- _Data excerpt_:
# # # # # # #
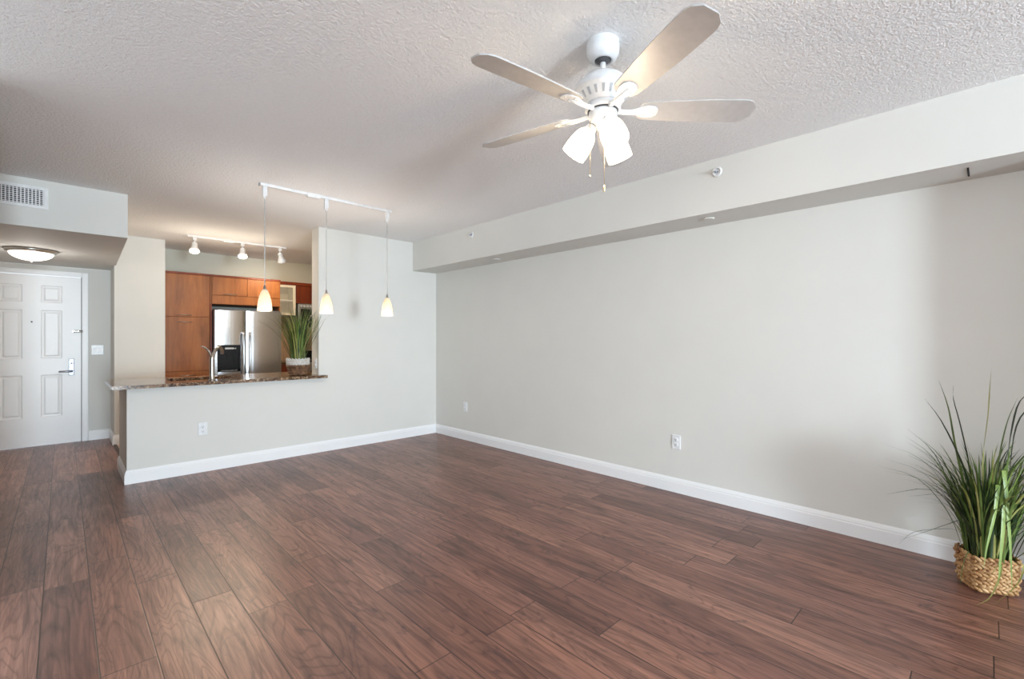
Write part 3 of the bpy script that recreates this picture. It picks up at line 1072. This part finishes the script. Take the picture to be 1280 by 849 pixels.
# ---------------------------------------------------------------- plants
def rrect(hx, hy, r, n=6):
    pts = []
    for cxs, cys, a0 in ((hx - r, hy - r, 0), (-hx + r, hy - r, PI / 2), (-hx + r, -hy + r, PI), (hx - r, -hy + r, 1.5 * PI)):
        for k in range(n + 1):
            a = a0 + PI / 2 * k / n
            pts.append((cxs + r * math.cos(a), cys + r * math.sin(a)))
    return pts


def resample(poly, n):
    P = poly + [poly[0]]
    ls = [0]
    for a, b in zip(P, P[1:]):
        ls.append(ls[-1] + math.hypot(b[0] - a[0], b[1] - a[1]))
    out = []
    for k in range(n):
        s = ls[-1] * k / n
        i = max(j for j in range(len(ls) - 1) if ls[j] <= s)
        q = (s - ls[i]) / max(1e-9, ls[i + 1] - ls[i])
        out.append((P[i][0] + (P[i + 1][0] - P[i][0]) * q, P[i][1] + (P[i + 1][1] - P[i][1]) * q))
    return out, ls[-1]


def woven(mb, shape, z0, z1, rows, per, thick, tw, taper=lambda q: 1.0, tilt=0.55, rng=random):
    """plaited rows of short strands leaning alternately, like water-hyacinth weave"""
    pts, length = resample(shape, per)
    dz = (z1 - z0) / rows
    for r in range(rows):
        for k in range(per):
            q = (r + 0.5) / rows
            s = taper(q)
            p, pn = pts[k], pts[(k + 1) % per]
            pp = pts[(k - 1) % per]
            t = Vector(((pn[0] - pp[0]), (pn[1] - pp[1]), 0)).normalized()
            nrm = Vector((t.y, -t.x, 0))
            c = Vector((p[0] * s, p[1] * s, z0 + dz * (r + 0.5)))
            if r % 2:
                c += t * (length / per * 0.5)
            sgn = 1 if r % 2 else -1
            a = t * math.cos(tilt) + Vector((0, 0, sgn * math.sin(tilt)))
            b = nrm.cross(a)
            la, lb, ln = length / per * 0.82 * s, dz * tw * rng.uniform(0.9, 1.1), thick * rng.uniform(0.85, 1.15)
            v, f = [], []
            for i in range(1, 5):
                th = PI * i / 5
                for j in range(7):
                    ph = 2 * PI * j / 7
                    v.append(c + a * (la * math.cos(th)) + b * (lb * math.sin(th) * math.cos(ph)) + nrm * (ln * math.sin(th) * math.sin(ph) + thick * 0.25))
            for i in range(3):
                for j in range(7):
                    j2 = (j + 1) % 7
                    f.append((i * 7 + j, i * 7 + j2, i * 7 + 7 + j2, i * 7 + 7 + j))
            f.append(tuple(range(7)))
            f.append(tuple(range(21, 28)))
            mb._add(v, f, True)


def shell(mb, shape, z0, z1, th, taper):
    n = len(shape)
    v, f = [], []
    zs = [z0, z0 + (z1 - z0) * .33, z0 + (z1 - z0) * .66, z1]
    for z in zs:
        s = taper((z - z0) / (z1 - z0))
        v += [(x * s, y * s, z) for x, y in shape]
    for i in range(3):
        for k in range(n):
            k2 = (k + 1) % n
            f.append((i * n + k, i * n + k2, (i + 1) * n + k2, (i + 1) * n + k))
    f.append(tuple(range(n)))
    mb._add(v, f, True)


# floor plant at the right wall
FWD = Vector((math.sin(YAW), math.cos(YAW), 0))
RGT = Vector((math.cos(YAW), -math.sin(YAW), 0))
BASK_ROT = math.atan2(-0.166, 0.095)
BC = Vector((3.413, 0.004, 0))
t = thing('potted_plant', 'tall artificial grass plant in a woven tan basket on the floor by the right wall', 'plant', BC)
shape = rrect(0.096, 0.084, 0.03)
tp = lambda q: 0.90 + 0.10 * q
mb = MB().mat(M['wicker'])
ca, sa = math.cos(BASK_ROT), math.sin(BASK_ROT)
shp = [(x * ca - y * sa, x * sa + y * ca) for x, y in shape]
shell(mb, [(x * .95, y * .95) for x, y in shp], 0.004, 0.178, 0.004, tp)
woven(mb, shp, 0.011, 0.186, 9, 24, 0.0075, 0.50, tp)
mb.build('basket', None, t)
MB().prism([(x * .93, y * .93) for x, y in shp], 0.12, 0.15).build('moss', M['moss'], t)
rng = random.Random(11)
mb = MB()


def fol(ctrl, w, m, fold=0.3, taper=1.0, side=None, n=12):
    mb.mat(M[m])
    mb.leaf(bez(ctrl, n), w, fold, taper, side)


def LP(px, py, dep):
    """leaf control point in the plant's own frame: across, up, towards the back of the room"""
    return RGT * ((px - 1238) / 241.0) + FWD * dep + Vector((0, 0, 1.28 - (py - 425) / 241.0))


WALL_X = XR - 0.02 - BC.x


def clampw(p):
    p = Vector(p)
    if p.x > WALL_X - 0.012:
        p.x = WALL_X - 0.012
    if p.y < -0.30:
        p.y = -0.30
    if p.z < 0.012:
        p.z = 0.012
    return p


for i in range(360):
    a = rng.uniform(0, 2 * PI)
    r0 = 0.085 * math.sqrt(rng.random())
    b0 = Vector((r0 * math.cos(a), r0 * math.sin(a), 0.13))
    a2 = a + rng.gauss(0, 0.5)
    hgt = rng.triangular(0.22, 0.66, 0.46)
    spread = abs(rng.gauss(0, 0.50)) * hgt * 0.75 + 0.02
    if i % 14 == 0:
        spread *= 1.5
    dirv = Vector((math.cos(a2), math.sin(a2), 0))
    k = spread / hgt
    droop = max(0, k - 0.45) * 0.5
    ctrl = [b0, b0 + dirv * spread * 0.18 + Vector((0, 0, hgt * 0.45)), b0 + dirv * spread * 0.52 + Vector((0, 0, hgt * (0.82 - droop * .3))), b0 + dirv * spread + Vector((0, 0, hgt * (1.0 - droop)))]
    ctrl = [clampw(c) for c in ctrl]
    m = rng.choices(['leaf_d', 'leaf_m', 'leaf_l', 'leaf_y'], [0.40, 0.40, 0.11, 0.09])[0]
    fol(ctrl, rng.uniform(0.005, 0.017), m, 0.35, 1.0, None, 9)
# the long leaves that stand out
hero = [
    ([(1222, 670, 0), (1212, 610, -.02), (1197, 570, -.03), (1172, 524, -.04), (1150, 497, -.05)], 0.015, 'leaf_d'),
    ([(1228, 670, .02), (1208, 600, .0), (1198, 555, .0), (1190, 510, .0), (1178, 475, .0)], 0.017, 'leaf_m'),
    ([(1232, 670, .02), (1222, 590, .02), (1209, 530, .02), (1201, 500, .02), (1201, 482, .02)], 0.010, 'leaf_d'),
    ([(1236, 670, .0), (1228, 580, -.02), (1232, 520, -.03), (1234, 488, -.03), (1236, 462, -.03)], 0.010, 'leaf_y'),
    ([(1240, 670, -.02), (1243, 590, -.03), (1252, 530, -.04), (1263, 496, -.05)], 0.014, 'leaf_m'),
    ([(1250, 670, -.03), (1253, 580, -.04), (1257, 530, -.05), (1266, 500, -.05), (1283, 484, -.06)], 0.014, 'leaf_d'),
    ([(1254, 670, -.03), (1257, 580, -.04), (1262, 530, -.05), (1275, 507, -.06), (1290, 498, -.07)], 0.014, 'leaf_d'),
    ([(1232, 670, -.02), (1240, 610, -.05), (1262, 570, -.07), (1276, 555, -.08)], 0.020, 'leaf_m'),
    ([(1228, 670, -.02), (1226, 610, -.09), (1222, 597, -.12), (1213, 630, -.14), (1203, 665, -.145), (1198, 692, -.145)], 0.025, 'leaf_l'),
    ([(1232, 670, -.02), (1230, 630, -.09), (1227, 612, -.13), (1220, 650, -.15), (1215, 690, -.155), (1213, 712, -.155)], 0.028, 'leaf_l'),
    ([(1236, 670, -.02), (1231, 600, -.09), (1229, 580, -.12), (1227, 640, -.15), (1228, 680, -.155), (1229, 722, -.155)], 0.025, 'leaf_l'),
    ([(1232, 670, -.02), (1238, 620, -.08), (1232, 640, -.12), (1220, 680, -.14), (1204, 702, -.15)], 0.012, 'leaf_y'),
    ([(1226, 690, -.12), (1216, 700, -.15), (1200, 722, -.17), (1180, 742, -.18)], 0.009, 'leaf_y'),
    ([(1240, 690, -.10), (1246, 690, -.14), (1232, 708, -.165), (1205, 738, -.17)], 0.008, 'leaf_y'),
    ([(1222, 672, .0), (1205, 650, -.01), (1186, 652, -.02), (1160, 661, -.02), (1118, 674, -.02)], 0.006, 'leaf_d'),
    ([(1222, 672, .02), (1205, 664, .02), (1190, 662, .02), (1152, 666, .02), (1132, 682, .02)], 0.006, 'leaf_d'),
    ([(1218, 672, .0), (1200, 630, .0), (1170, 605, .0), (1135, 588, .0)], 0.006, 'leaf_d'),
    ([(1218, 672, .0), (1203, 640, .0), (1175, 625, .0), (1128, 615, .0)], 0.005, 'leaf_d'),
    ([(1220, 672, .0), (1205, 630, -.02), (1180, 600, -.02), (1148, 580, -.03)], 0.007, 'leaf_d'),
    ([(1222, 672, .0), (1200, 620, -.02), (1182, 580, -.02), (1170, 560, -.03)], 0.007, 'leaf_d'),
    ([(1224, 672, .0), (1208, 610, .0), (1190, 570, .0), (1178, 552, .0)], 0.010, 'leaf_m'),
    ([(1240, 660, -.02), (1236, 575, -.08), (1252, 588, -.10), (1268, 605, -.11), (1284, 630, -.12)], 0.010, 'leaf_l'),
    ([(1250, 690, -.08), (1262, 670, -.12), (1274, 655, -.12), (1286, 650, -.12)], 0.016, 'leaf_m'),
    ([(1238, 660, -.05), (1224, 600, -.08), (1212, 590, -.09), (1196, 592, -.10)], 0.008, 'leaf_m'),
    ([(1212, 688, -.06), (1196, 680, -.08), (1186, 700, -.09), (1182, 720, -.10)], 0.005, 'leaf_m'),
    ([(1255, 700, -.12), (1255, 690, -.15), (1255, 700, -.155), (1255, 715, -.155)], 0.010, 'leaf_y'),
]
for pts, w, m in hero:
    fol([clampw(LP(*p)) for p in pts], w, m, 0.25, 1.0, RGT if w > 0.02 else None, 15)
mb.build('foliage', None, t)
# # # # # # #
Restate each line from the start of the listing through the line bearing "return out, ls[-1]" word for word. Drop the pictures.

Write part 3 of the bpy script that recreates this picture. It picks up at line 1072. This part finishes the script. Take the picture to be 1280 by 849 pixels.
# ---------------------------------------------------------------- plants
def rrect(hx, hy, r, n=6):
    pts = []
    for cxs, cys, a0 in ((hx - r, hy - r, 0), (-hx + r, hy - r, PI / 2), (-hx + r, -hy + r, PI), (hx - r, -hy + r, 1.5 * PI)):
        for k in range(n + 1):
            a = a0 + PI / 2 * k / n
            pts.append((cxs + r * math.cos(a), cys + r * math.sin(a)))
    return pts


def resample(poly, n):
    P = poly + [poly[0]]
    ls = [0]
    for a, b in zip(P, P[1:]):
        ls.append(ls[-1] + math.hypot(b[0] - a[0], b[1] - a[1]))
    out = []
    for k in range(n):
        s = ls[-1] * k / n
        i = max(j for j in range(len(ls) - 1) if ls[j] <= s)
        q = (s - ls[i]) / max(1e-9, ls[i + 1] - ls[i])
        out.append((P[i][0] + (P[i + 1][0] - P[i][0]) * q, P[i][1] + (P[i + 1][1] - P[i][1]) * q))
    return out, ls[-1]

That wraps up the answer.